Repeat the material below exactly, line for line.

== Dataset ==

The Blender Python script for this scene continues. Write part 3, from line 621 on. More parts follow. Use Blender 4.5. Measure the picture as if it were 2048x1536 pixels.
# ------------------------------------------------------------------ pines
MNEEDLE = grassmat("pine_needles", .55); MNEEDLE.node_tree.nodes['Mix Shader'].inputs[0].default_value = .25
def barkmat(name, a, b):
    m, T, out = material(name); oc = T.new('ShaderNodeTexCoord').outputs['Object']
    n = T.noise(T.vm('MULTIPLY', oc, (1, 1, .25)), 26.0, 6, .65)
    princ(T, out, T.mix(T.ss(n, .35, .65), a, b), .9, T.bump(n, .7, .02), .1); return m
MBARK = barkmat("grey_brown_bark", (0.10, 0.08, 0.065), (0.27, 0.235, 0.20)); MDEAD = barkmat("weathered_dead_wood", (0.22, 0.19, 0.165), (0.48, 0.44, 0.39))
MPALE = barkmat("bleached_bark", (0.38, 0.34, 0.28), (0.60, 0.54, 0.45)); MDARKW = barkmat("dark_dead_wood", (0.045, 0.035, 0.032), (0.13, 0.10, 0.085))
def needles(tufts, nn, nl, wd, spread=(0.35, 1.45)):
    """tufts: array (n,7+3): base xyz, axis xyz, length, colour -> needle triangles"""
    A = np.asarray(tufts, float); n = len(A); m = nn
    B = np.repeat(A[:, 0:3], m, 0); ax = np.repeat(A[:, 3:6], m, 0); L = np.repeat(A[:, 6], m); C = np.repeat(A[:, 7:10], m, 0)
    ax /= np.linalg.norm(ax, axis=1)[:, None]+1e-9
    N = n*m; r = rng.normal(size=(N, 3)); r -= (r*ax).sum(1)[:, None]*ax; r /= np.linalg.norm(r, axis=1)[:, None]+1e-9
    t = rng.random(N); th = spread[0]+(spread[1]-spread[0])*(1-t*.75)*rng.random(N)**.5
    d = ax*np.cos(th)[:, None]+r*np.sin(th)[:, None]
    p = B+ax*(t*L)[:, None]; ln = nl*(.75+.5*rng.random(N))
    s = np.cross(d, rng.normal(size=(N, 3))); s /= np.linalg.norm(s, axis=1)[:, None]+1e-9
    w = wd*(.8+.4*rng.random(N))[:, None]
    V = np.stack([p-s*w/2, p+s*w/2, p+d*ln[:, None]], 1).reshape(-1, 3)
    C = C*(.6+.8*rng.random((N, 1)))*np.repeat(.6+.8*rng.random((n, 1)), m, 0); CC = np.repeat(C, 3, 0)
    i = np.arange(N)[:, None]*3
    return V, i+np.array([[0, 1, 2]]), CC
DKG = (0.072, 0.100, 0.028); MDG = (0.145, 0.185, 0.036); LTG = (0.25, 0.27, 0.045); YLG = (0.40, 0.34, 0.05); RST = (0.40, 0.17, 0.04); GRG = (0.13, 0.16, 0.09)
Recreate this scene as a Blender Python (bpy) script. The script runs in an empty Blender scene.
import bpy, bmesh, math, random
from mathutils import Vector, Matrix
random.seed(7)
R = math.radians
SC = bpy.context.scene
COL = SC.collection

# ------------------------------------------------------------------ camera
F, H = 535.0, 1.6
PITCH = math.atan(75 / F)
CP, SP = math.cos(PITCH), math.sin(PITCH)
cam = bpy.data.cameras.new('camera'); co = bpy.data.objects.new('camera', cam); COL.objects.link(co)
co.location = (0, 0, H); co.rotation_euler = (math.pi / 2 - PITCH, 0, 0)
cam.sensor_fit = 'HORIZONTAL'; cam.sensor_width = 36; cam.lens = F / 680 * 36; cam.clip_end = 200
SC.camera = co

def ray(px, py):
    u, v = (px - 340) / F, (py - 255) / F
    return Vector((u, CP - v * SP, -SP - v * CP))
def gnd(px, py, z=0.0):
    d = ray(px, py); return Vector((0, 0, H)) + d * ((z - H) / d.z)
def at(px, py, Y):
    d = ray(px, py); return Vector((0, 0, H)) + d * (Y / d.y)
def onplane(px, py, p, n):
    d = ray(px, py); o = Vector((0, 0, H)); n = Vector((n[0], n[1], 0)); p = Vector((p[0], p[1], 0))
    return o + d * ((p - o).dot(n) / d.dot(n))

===

*Final result*
The Blender Python script for this scene continues. Write part 3, from line 621 on. More parts follow. Use Blender 4.5. Measure the picture as if it were 2048x1536 pixels.
# ------------------------------------------------------------------ pines
MNEEDLE = grassmat("pine_needles", .55); MNEEDLE.node_tree.nodes['Mix Shader'].inputs[0].default_value = .25
def barkmat(name, a, b):
    m, T, out = material(name); oc = T.new('ShaderNodeTexCoord').outputs['Object']
    n = T.noise(T.vm('MULTIPLY', oc, (1, 1, .25)), 26.0, 6, .65)
    princ(T, out, T.mix(T.ss(n, .35, .65), a, b), .9, T.bump(n, .7, .02), .1); return m
MBARK = barkmat("grey_brown_bark", (0.10, 0.08, 0.065), (0.27, 0.235, 0.20)); MDEAD = barkmat("weathered_dead_wood", (0.22, 0.19, 0.165), (0.48, 0.44, 0.39))
MPALE = barkmat("bleached_bark", (0.38, 0.34, 0.28), (0.60, 0.54, 0.45)); MDARKW = barkmat("dark_dead_wood", (0.045, 0.035, 0.032), (0.13, 0.10, 0.085))
def needles(tufts, nn, nl, wd, spread=(0.35, 1.45)):
    """tufts: array (n,7+3): base xyz, axis xyz, length, colour -> needle triangles"""
    A = np.asarray(tufts, float); n = len(A); m = nn
    B = np.repeat(A[:, 0:3], m, 0); ax = np.repeat(A[:, 3:6], m, 0); L = np.repeat(A[:, 6], m); C = np.repeat(A[:, 7:10], m, 0)
    ax /= np.linalg.norm(ax, axis=1)[:, None]+1e-9
    N = n*m; r = rng.normal(size=(N, 3)); r -= (r*ax).sum(1)[:, None]*ax; r /= np.linalg.norm(r, axis=1)[:, None]+1e-9
    t = rng.random(N); th = spread[0]+(spread[1]-spread[0])*(1-t*.75)*rng.random(N)**.5
    d = ax*np.cos(th)[:, None]+r*np.sin(th)[:, None]
    p = B+ax*(t*L)[:, None]; ln = nl*(.75+.5*rng.random(N))
    s = np.cross(d, rng.normal(size=(N, 3))); s /= np.linalg.norm(s, axis=1)[:, None]+1e-9
    w = wd*(.8+.4*rng.random(N))[:, None]
    V = np.stack([p-s*w/2, p+s*w/2, p+d*ln[:, None]], 1).reshape(-1, 3)
    C = C*(.6+.8*rng.random((N, 1)))*np.repeat(.6+.8*rng.random((n, 1)), m, 0); CC = np.repeat(C, 3, 0)
    i = np.arange(N)[:, None]*3
    return V, i+np.array([[0, 1, 2]]), CC
DKG = (0.072, 0.100, 0.028); MDG = (0.145, 0.185, 0.036); LTG = (0.25, 0.27, 0.045); YLG = (0.40, 0.34, 0.05); RST = (0.40, 0.17, 0.04); GRG = (0.13, 0.16, 0.09)
Recreate this scene as a Blender Python (bpy) script. The script runs in an empty Blender scene.
import bpy, bmesh, math, random
from mathutils import Vector, Matrix
random.seed(7)
R = math.radians
SC = bpy.context.scene
COL = SC.collection

# ------------------------------------------------------------------ camera
F, H = 535.0, 1.6
PITCH = math.atan(75 / F)
CP, SP = math.cos(PITCH), math.sin(PITCH)
cam = bpy.data.cameras.new('camera'); co = bpy.data.objects.new('camera', cam); COL.objects.link(co)
co.location = (0, 0, H); co.rotation_euler = (math.pi / 2 - PITCH, 0, 0)
cam.sensor_fit = 'HORIZONTAL'; cam.sensor_width = 36; cam.lens = F / 680 * 36; cam.clip_end = 200
SC.camera = co

def ray(px, py):
    u, v = (px - 340) / F, (py - 255) / F
    return Vector((u, CP - v * SP, -SP - v * CP))
def gnd(px, py, z=0.0):
    d = ray(px, py); return Vector((0, 0, H)) + d * ((z - H) / d.z)
def at(px, py, Y):
    d = ray(px, py); return Vector((0, 0, H)) + d * (Y / d.y)
def onplane(px, py, p, n):
    d = ray(px, py); o = Vector((0, 0, H)); n = Vector((n[0], n[1], 0)); p = Vector((p[0], p[1], 0))
    return o + d * ((p - o).dot(n) / d.dot(n))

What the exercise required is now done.